Many phone conversations of Russian occupiers have been intercepted over the past five weeks revealing brazen attitudes to theft. Some have joked that the invasion has been “like a trip to a supermarket”. In one call, a soldier’s wife asks him for a laptop, sneakers and a suit of the right size. “The Russian soldier has to get all these from captured Ukrainian homes,” Ukraine’s SBU security service said. “He brags that he has already got her some good cosmetics and T-shirts, and his colleagues are carrying whole bags of loot!”

All those on CCTV are clearly identifiable, prompting online sleuths to share personal ­infor­mation about them, including their names and phone numbers.
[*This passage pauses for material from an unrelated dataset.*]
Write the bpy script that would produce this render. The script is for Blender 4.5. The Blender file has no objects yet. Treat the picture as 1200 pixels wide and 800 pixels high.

Stealing is becoming an “increasingly massive” activity from the invading forces, according to Ukrainian officials. “This is evidenced by virtually all of the occupiers’ conversations intercepted by the SBU.”

In other conversations published by the agency, Russians discuss stealing local alcohol. “Have you ever drunk absinthe?” a soldier asks his girlfriend, adding: “We robbed a store yesterday: we got beer and all sorts of shit. We’ll drink beer. The beer here is just really f..king great!”

One Russian soldier in Irpin was thought to have been killed after replacing a plate in his body armour with a stolen MacBook.

“The SBU has ample evidence that looting among the occupiers has reached such proportions that it will soon be their only purpose in Ukraine,” the security service claimed.

“The invaders are openly bragging to their relatives about their ‘achievements’.”